Wie sehen Sie ihre Chancen, sich in Zukunft auch in der DFB-Auswahl als feste Größe zu etablieren?

Malik Fathi: Natürlich ist es schwer, und es geht nur über konstant gute Leistungen im Verein. Aber ich bin fest entschlossen, meine Chance zu nutzen und alles dafür zu tun, mich in der Nationalmannschaft zu etablieren.

Am Samstag spielen Sie wieder gegen Ihren ehemaligen Trainer und Förderer Meyer. Ist das eine besondere Partie für Sie oder ein ganz normales Bundesliga-Duell?

Malik Fathi: Es ist zunächst einmal ein ganz normales Bundesligaspiel, das wir unbedingt gewinnen wollen und müssen. Natürlich freue ich mich auch auf Hans Meyer, dem ich eine Menge zu verdanken habe. Nur Geschenke werden am Samstag, auch wenn Hans Meyer am Freitag Geburtstag hat, nicht verteilt.

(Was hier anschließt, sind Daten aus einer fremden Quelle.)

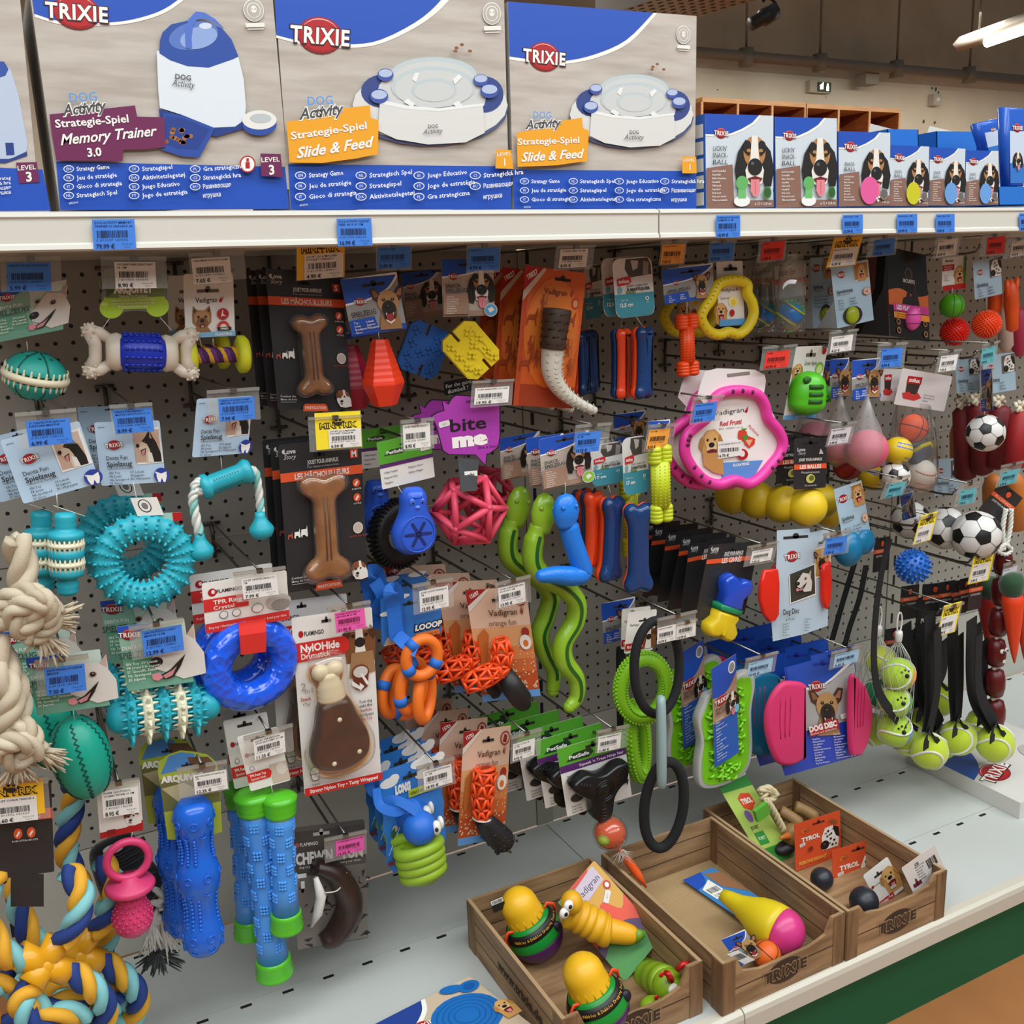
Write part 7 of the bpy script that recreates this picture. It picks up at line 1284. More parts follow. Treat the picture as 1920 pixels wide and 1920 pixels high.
for i, (tl, tr, bl, Y) in enumerate((((1790, 672), (1834, 668), (1794, 738), -.22), ((1842, 668), (1902, 660), (1846, 740), -.26), ((1750, 862), (1806, 858), (1752, 930), -.12))): t = T('pale_card', ['pale blue header card left of the narrow football card', 'pale blue header card with orange sound mark at right', 'pale blue header card behind the sports ball bag'][i], 'header card', 'pale blue header cards'); card_part(t, a_palecard, tl, tr, bl, Y)
# balls
def soccer(t, c, r, name='ball', rz=.3):
    ph = (1+sqrt(5))/2; R_ = MX.Rotation(rz, 3, 'X') @ MX.Rotation(rz*1.7, 3, 'Z'); ic = [(R_ @ V(v)).normalized() for v in [(-1, ph, 0), (1, ph, 0), (-1, -ph, 0), (1, -ph, 0), (0, -1, ph), (0, 1, ph), (0, -1, -ph), (0, 1, -ph), (ph, 0, -1), (ph, 0, 1), (-ph, 0, -1), (-ph, 0, 1)]]
    b = B(m('DAD7D2', .4)); b.ball(tuple(c), r, None, None, 28, 18); bk = m('171717', .4); sm = m('8E8B86', .5)
    for i in range(12):
        nb = [j for j in range(12) if j != i and (ic[i]-ic[j]).length < 1.1]; a0 = ic[i].orthogonal().normalized(); b0 = ic[i].cross(a0); nb.sort(key=lambda j: atan2(ic[j].dot(b0), ic[j].dot(a0))); P = [(ic[i]*2+ic[j]).normalized() for j in nb]
        E_ = [P[k]*(1-f)+P[(k+1) % 5]*f for k in range(5) for f in (0, .5)]; b.add([tuple(c+ic[i]*r*1.008)]+[tuple(c+(ic[i]*(1-g)+e*g).normalized()*r*1.008) for g in (.5, 1) for e in E_], [(0, 1+k, 1+(k+1) % 10) for k in range(10)]+[(1+k, 11+k, 11+(k+1) % 10, 1+(k+1) % 10) for k in range(10)], bk)
        for j in nb:
            if j > i: p, q = (ic[i]*2+ic[j]).normalized(), (ic[j]*2+ic[i]).normalized(); b.tube([c+(p*(1-f)+q*f).normalized()*r for f in (0, .5, 1)], r*.018, sm, None, 4)
    return b.build(name, t)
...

Wie bei der Hertha weiß man auch in Nürnberg zurzeit noch nicht so genau einzuschätzen, wie es um die eigene Stärke wirklich bestellt ist. Wie schätzen Sie den Club ein, und was trauen Sie den Schützlingen von Trainer Hans Meyer in dieser Saison zu?

Malik Fathi: So aus der Entfernung fällt mir es natürlich schwer, eine genaue Einschätzung abzugeben, aber ich denke, dass Nürnberg eine kompakte Mannschaft hat, aus der einzelne Spieler herausragen. Ich kann mir gut vorstellen, dass Nürnberg eine gute Rolle spielen kann, aber bitte hinter uns in der Tabelle.

Der Club hat jetzt siebenmal in Folge Remis gespielt, ist einerseits das einzig noch ungeschlagene Team der Liga, wartet andererseits aber schon seit sieben Runden auf einen Sieg. Was für ein Spiel erwarten Sie vor diesem Hintergrund, und ist am Samstag ein Unentschieden nicht bereits programmiert...?

Malik Fathi: Ein Unentschieden ist für uns zu wenig, wir wollen mit aller Macht gewinnen. Es wird sicherlich ein sehr intensives Spiel mit dem hoffentlich besseren Ende für uns. Ich denke, es ist im Sinne von Nürnberg, lieber einmal zu verlieren und dann irgendwann zu gewinnen als immer unentschieden zu spielen. Außerdem ist dann auch der Druck für den Club weg, als einzige Mannschaft in der Bundesliga noch ohne Niederlage zu sein...

Vielen Dank, Herr Fathi, für das Gespräch!